As a brownfield development that benefits from completion guarantees Emal 2 is suited to a bond. It is, however, still a commodity price-based deal. There is no contractual offtaker and no stream of availability payments. Even if a bond does comes to market sooner rather than later, the sponsors have risked criticism from lenders by taking so long to decide allocations. Debt commitments came in before the end of 2012, but signing of the financing documents could still spill over into the second quarter.

Back in Saudi Arabia, several other significant projects are expected to reach financial close this year. Saudi Aramco has asked banks to pre-qualify for its $7 billion Jizan refinery deal, while Sabic & ExxonMobil are close to launching the debt for their $3.4 billion Kemya elastomers development to the wider bank market.

Saudi Aramco is also developing a $7 billion expansion of the Rabigh Petrochemicals plant in a joint venture with Sumitomo. The Rabigh plant currently uses 400,000 barrels per day of crude oil and 1.2 million tons per year of ethane as feedstock to produce a variety of petrochemical products. The second phase project involves expanding its existing gas cracker and constructing a new aromatics complex.

The sponsors were expected to launch an information memorandum to commercial banks before the end of last year, but that has now been delayed until the second quarter for a very familiar reason.
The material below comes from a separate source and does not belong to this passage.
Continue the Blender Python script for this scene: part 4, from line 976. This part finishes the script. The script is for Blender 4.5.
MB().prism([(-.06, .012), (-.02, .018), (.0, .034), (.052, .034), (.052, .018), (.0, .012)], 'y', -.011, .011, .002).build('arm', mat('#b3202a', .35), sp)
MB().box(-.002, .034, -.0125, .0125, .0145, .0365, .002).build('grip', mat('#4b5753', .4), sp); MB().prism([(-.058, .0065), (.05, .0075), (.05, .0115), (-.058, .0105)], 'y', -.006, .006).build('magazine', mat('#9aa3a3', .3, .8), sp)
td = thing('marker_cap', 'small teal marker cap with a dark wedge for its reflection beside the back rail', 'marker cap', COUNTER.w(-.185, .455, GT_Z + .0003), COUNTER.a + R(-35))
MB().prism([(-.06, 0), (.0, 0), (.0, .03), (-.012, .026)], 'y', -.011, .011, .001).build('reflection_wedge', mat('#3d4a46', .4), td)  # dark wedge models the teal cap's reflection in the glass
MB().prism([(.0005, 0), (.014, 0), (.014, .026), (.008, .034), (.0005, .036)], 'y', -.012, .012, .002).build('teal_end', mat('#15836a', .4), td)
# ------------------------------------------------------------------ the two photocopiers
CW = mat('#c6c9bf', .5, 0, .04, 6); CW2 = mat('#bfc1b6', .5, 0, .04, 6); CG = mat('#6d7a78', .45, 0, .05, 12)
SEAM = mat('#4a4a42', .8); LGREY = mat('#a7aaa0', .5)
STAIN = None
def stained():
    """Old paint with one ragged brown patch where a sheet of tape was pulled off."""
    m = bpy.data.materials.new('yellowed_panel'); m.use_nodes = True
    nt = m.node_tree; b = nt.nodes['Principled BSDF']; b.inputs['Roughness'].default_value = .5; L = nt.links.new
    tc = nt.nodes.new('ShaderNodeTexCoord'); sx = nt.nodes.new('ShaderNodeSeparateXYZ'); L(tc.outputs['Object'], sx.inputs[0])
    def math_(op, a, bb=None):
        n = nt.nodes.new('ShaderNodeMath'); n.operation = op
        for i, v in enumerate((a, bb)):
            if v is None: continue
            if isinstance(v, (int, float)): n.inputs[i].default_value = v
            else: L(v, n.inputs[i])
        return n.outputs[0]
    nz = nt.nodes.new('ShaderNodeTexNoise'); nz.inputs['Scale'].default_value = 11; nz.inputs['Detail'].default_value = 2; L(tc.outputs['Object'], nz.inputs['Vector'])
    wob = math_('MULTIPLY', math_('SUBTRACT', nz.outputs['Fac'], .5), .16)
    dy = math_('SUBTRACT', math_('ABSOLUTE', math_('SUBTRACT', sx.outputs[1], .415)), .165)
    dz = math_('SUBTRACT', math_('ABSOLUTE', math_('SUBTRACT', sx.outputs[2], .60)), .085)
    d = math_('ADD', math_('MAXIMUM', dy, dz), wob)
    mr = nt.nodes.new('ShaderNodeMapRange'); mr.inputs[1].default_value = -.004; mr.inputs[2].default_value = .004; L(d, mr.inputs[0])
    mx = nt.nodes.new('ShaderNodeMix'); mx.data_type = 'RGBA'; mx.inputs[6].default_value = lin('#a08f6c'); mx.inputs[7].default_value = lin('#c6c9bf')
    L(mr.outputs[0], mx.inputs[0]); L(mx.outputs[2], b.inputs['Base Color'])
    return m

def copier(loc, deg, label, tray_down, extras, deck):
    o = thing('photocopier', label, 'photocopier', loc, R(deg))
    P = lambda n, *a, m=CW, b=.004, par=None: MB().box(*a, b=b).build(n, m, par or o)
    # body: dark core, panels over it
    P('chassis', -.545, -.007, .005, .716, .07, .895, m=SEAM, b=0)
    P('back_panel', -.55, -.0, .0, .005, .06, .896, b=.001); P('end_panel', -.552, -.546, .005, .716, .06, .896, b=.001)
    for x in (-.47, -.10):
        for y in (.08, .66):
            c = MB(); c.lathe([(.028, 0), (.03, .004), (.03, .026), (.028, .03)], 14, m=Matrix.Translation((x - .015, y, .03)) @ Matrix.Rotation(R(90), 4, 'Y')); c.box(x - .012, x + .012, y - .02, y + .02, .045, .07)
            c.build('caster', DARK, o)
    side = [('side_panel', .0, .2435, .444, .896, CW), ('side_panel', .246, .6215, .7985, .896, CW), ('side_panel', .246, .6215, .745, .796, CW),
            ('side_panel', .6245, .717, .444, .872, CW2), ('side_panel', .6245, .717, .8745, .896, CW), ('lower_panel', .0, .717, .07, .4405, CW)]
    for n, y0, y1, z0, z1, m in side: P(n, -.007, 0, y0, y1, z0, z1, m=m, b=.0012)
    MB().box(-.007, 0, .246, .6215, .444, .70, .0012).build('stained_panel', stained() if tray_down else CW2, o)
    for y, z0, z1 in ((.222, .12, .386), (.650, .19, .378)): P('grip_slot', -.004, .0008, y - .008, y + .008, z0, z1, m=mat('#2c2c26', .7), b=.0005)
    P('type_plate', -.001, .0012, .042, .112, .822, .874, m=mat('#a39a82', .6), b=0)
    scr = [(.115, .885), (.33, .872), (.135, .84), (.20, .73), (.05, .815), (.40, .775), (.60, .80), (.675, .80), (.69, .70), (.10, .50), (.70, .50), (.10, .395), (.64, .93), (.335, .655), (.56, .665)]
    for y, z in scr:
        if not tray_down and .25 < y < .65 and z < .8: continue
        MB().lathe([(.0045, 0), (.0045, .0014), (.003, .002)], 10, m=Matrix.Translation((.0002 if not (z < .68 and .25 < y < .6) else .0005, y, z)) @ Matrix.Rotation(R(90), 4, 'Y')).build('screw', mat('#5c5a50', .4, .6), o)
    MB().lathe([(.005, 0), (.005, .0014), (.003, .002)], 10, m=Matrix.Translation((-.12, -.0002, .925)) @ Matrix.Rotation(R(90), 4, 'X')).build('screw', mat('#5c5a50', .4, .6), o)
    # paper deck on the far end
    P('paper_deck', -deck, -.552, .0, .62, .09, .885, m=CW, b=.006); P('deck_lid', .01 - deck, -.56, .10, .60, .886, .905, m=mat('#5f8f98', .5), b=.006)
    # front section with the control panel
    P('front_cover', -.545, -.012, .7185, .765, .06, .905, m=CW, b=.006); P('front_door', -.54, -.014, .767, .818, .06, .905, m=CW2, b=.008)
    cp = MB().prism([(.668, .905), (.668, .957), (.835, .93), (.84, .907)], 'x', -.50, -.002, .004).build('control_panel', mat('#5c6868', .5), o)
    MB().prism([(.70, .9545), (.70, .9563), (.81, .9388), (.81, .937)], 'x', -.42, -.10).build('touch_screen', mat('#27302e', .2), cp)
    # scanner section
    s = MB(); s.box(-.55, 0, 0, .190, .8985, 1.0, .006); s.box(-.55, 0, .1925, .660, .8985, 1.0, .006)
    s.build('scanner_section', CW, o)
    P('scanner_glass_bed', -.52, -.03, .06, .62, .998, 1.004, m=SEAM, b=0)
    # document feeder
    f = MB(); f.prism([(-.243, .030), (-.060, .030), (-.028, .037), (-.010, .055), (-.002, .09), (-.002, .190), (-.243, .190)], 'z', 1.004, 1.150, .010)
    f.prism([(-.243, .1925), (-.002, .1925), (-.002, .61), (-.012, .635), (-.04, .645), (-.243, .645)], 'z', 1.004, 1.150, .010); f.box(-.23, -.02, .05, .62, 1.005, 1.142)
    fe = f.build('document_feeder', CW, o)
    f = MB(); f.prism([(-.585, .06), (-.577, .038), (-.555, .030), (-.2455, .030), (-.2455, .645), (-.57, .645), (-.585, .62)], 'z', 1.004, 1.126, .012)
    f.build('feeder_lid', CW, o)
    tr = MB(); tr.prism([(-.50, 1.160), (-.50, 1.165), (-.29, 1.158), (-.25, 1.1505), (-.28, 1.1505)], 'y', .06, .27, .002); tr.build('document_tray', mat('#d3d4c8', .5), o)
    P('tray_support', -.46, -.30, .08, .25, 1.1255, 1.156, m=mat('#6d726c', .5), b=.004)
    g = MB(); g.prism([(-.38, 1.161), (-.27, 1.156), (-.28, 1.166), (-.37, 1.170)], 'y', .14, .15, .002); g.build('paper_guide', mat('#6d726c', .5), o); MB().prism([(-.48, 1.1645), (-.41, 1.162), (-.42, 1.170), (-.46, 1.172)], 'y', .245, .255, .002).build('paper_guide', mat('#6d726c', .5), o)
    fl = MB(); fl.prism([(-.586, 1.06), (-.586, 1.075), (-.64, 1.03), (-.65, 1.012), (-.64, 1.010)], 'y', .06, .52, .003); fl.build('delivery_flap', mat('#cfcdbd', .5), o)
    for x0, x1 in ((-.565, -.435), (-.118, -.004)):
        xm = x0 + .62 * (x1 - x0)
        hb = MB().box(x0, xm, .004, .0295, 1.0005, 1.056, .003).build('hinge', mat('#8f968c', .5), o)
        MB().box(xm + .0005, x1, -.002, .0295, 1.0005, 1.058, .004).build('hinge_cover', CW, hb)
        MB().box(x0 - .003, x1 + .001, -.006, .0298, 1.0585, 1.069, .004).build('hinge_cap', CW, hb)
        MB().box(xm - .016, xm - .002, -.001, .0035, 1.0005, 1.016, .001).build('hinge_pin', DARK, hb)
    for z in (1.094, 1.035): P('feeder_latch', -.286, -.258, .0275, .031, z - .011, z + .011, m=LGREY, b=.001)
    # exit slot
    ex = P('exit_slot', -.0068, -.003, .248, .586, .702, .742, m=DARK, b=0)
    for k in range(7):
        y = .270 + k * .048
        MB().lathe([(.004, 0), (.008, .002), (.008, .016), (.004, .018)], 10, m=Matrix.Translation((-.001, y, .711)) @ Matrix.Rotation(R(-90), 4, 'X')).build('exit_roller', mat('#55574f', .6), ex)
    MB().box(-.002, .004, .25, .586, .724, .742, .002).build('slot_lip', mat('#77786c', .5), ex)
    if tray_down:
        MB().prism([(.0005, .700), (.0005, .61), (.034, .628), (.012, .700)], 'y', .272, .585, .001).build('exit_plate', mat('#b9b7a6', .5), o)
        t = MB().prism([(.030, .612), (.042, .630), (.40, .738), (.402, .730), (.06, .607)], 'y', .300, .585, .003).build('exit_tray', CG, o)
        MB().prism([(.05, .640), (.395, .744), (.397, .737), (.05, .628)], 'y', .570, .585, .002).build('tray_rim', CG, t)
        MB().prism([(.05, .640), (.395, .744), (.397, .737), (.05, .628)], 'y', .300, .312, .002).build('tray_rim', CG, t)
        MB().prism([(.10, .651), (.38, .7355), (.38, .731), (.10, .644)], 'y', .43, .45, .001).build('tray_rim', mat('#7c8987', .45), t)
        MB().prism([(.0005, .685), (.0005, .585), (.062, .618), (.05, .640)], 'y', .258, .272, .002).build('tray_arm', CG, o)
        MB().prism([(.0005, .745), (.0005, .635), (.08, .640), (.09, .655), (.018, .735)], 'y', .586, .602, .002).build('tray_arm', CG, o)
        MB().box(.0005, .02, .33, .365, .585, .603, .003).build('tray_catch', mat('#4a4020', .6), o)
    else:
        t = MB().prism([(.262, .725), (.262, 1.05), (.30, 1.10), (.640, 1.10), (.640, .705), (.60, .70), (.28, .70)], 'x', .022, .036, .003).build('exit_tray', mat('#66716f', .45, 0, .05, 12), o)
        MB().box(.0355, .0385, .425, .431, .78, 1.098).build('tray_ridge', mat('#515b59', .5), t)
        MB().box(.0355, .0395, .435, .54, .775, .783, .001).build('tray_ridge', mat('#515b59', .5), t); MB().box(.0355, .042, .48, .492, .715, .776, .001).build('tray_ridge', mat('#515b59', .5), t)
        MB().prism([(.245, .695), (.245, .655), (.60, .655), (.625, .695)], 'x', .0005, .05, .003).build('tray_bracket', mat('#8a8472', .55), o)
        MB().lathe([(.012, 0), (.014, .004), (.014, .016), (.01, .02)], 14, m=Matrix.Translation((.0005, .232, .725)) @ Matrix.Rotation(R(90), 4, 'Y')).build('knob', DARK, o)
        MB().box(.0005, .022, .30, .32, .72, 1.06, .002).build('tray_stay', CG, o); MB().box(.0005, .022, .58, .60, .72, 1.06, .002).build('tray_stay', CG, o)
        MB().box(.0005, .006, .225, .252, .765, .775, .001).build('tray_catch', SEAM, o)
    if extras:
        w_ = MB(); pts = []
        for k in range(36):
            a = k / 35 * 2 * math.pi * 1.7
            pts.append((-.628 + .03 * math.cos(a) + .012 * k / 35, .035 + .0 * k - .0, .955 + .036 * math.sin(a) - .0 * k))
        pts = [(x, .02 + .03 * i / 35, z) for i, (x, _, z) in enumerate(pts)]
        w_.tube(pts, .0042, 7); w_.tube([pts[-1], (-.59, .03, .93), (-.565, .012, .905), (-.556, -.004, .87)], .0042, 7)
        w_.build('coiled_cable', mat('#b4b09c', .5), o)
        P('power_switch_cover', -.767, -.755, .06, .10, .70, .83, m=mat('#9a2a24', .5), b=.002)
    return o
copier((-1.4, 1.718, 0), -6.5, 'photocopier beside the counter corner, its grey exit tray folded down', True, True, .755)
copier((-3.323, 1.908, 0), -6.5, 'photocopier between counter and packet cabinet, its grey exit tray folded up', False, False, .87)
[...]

JBIC is expected to contribute to the debt on the deal but the sponsors are still trying to decide on the exact size of the deal’s ECA component.

ECA involvement is the apparent cause of many delays to major projects in the region, but local developers have little alternative. As one regional banker explained, “in the Saudi Arabian market you have no other option, regardless of how painful, slow or difficult it is.”

Attempts by the sponsors of Emal 2 to try and rely primarily on commercial bank debt have led it to promise a bond that it may now have to delay. Although this expansion project received strong responses from the bank market, regional and local lenders do not have the capacity to single-handedly fund the new mega-projects coming up in the region. Expect further delays.